Latest Mortgage Loan Interest Rates and Comparison

Mortgage Loan Interest Rates

One of the best ways to unlock the equity locked in one’s home is to avail of a mortgage loan. Mortgage loans require borrowers to pledge a property they own as collateral. This property could be both residential or commercial. In fact, many lenders also sanction loans against land. Once you pledge a property as security, you won’t be able to sell it until you clear off the pending loan. However, you will be allowed continued usage of the property and can even drive income from it, i.e. through rentals. Mortgage loans are long-tenor and low-interest-rate loans that come with flexible end-use. Borrowers can use these loans to meet both personal as well as professional requirements. 

Mortgage loan interest rates tend to be on the lower side, primarily because these loans are backed by security and therefore, the risk for lenders is low. A variety of factors affect the mortgage loan interest rates, such as external economic factors, current government policies, external market conditions, and the credit profile of the loan applicant. 

Mortgage loan interest rates start as low as 8.15% per annum. However, if you wish to be considered for such low interest rates, you must understand the various factors that affect the interest rate on loans against property and use your understanding to secure the best mortgage loan interest rates. 
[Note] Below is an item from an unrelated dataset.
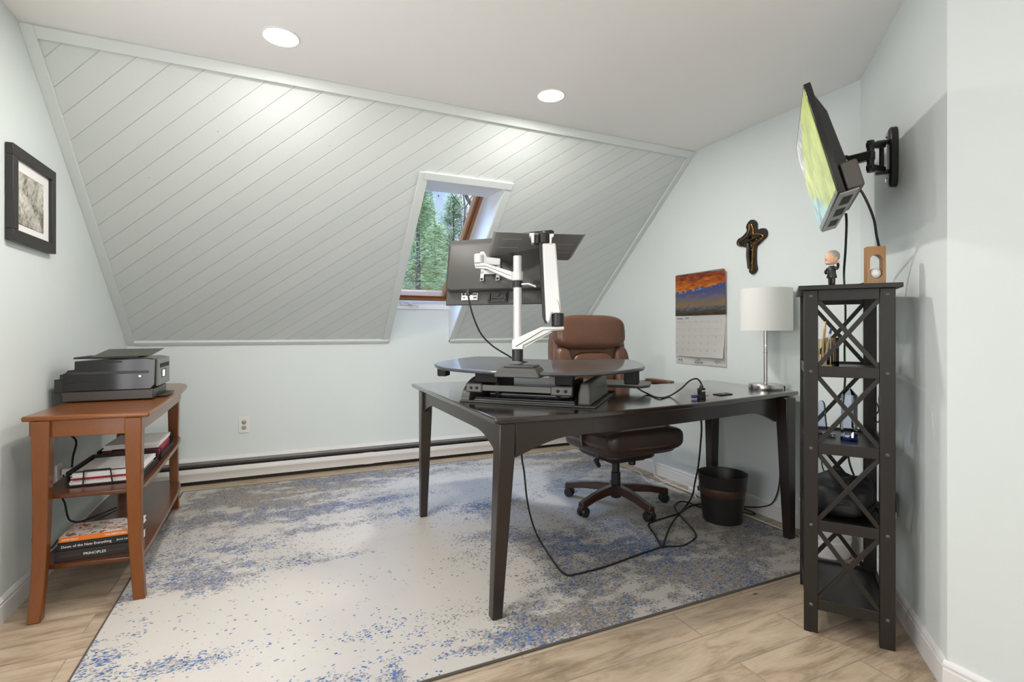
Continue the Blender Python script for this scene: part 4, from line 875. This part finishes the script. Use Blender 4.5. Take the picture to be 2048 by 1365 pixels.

Mortgage Loan Interest Rates: Factors That Affect 

  1. Your CIBIL score is one of the most important factors that will affect the rate of interest you get on your loan. The CIBIL score indicates a loan borrower’s repayment capacity and their intent to repay their loan EMIs on time. It also indicates how excessively dependent they are on credit and how responsible they feel towards its repayment. To be eligible for the lowest interest rate on your loan against property, apply with a CIBIL score in the range of 750 to 900. 
  2. The LTV ratio you opt for will also help your lender decide the rate of interest to be offered to you. High LTV ratio loans carry higher risk for lenders and therefore, are charged at a higher rate of interest. On the other hand, in the case of low LTV ratio loans, the chances of loan default are low and thus, these loans are sanctioned at lower mortgage loan interest rates. 
  3. Whether or not you meet all the loan against property eligibility criteria is important too. Use loan against the property eligibility calculator to calculate the loan amount you are eligible for. Applying for an amount you qualify for, based on your income and other statistics, will help you negotiate for a low mortgage loan interest rate. 
  4. The quality of the collateral is extremely important in the case of loans against property. High-quality collaterals with high resale value grant loan borrowers high negotiating power and the ability to ask for low mortgage loan interest rates. 
  5. Lenders will also take into account the loan tenor you have chosen while deciding the rate of interest to be extended to you. In most cases, lenders charge a low rate of interest for short-tenor loans and a high rate of interest on long-tenor loans. 
  6. External market conditions also affect mortgage loan interest rates. When the inflation within the Indian economy reaches beyond acceptable levels, the Reserve Bank of India responds by increasing the Repo Rate. An increased Repo Rate makes all loans, including loans against property, expensive. On the other hand, a reduced Repo Rate causes loans to be cheaper. 

Final Words

Mortgage loans are a safe measure if you are looking to borrow substantial funds at a low rate of interest. However, since mortgage loans involve a long repayment tenor, often stretching up to 15 to 20 years, securing low interest rates is vital. What is equally important is planning one’s repayment strategy and borrowing keeping one’s repayment capacity and income in mind. The tips mentioned in this article will help you secure a loan against property at low interest rates and the property loan EMI calculator will make sure that you can repay this loan comfortably and without defaulting. Another important advice here would be that if you have availed yourself of a mortgage loan, you must set aside an emergency fund. This emergency fund will allow you to cover your loan EMIs comfortably and without defaunting in case of a financial emergency.